Aggggh! This has been a little pet peeve of mine for years. It’s a simple, little thing to adjust each time, but maddening that Adobe has never fixed it.
Coincidentally, just this morning, I’m working on a job for a local client who sent me the PDF from the same job done last year as a reference. It was built by another designer, and yup, that designer hadn’t bothered to move the crop marks outside the bleed. Whomever it was just probably assumed that Adobe knew what they were doing and left them there.
If someone for whatever reason needs the crop marks to be inside the bleed, fine, let them adjust them to do just that. However, it absolutely, positively should not be the default behavior!
Similarly, in the same PDF setup, is this.
Why would anyone want their color images downsampled differently from their grayscale images?

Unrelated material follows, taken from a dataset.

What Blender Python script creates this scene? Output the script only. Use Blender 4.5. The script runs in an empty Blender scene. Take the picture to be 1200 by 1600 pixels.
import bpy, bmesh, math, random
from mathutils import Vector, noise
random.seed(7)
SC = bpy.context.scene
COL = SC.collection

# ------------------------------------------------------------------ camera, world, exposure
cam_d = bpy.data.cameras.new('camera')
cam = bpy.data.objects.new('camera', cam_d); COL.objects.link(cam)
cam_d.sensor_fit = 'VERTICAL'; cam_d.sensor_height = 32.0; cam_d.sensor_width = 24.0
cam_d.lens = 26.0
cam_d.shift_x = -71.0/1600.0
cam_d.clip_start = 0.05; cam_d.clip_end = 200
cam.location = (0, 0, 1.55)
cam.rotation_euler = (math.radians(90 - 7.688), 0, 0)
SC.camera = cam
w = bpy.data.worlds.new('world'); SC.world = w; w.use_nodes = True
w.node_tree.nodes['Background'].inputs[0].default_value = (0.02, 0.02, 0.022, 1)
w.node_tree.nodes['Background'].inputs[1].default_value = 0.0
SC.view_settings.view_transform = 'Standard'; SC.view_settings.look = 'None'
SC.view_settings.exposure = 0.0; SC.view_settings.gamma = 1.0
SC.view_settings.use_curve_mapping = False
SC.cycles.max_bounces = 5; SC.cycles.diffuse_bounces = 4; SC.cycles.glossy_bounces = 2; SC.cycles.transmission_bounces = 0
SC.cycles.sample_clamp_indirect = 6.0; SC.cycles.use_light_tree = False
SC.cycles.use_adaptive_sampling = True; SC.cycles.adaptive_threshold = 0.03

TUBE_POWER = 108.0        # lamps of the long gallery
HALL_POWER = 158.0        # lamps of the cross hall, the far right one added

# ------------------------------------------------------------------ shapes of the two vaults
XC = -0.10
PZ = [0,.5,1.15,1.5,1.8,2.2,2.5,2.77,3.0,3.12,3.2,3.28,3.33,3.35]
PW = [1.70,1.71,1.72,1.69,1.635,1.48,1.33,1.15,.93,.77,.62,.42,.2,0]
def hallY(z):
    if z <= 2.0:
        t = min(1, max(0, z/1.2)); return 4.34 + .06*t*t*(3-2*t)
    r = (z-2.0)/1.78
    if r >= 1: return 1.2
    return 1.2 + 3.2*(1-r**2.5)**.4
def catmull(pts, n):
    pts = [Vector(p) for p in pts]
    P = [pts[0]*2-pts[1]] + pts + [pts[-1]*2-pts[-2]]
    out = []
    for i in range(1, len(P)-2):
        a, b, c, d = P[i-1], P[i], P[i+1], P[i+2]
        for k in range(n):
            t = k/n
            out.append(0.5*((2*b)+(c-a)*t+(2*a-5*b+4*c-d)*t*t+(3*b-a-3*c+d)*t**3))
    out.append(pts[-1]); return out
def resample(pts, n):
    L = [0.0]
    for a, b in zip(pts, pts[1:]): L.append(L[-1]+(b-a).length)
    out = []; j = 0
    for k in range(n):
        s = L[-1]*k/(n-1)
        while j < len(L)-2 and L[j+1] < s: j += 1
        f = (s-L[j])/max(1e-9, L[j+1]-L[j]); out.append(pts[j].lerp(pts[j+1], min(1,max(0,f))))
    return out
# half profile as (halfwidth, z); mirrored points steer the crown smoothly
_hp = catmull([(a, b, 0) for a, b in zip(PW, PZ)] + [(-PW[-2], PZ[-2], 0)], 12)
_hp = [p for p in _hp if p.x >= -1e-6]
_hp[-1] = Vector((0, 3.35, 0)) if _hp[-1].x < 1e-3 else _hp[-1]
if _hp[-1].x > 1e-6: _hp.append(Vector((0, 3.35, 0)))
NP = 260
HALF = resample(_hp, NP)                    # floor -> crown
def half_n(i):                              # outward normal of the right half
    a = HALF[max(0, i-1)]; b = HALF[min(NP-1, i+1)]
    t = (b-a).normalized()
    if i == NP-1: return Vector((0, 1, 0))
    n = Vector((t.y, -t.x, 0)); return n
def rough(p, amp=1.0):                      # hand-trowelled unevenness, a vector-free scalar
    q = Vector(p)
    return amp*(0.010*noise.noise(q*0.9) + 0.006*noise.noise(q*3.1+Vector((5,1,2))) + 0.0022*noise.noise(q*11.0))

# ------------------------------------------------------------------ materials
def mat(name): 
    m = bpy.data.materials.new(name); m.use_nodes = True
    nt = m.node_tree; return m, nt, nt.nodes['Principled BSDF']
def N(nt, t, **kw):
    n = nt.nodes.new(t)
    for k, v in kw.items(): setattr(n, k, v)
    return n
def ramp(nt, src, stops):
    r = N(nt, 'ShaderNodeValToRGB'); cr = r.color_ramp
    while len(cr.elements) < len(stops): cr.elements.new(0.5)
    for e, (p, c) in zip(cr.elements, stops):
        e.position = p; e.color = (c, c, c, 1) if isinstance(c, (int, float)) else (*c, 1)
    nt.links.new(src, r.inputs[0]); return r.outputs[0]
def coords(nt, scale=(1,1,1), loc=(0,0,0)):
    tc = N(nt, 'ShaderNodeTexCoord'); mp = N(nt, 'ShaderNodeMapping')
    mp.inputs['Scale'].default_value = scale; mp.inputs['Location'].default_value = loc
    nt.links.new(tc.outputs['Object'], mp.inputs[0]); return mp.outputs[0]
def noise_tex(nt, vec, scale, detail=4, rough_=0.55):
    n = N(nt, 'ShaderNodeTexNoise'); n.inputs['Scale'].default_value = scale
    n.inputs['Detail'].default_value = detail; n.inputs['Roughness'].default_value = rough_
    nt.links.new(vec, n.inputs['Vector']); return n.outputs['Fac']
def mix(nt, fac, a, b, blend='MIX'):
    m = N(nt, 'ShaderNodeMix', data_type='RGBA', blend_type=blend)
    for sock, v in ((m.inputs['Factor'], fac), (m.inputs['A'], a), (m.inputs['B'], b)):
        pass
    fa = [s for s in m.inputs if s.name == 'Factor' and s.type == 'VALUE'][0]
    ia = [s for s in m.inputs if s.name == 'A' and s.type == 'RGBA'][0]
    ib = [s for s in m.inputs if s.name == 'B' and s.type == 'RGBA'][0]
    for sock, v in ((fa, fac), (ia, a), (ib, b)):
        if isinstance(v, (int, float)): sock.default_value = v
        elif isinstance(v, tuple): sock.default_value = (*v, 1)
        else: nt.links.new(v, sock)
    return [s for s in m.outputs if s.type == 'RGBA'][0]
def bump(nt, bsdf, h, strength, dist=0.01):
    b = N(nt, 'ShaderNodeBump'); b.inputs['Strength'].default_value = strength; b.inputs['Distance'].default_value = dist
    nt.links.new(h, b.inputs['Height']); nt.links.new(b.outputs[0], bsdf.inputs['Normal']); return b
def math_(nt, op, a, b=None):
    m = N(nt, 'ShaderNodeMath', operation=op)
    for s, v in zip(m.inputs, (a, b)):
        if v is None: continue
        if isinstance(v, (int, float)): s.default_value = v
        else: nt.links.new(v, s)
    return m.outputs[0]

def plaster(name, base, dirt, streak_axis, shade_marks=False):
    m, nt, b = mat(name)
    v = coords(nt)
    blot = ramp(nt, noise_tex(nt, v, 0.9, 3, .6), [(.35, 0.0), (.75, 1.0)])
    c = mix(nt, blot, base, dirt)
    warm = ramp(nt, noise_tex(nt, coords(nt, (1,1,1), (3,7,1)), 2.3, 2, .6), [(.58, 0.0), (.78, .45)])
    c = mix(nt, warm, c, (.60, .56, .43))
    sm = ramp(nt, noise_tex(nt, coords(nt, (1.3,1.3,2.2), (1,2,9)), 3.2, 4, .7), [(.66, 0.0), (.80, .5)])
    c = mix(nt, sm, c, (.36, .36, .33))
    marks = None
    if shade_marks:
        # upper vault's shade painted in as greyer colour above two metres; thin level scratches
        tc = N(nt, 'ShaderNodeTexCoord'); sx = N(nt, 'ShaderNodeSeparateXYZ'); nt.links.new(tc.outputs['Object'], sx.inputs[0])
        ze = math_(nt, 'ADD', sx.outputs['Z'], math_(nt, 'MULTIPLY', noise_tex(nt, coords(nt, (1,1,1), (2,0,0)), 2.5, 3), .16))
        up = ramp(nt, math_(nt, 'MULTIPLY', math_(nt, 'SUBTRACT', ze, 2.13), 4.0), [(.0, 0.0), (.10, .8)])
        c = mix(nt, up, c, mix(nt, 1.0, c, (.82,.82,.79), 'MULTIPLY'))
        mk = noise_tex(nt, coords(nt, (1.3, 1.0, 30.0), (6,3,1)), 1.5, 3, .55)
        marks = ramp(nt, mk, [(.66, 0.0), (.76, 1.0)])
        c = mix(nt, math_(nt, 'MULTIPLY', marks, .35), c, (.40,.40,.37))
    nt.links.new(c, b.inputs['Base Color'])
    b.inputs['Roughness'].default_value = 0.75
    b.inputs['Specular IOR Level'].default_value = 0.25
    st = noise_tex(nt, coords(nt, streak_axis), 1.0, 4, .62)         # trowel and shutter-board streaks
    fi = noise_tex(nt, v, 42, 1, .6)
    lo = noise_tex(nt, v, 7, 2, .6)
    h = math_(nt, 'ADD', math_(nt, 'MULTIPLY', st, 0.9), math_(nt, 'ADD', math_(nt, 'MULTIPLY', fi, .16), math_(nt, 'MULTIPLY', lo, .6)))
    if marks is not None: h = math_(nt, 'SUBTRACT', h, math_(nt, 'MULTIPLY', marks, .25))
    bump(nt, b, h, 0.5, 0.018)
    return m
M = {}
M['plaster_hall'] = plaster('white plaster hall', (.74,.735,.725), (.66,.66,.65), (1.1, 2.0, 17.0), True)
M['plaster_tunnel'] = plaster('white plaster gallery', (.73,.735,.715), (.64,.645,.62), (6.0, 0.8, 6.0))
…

And why would anyone who wanted their images downsampled to 300 ppi only want them downsampled if they were over 450 ppi?
This isn’t quite as annoying to me as the tick mark thing because I can envision circumstances where someone wouldn’t want all their images downsampled. But where did Adobe come up with these wacky defaults? Assuming most people are like me, wouldn’t it be safe to assume as the default that if someone wanted their images downsampled that they’d want them all downsampled evenly — not just for color or for grayscale or when some arbitrary ppi that’s way bigger than the desired ppi was met?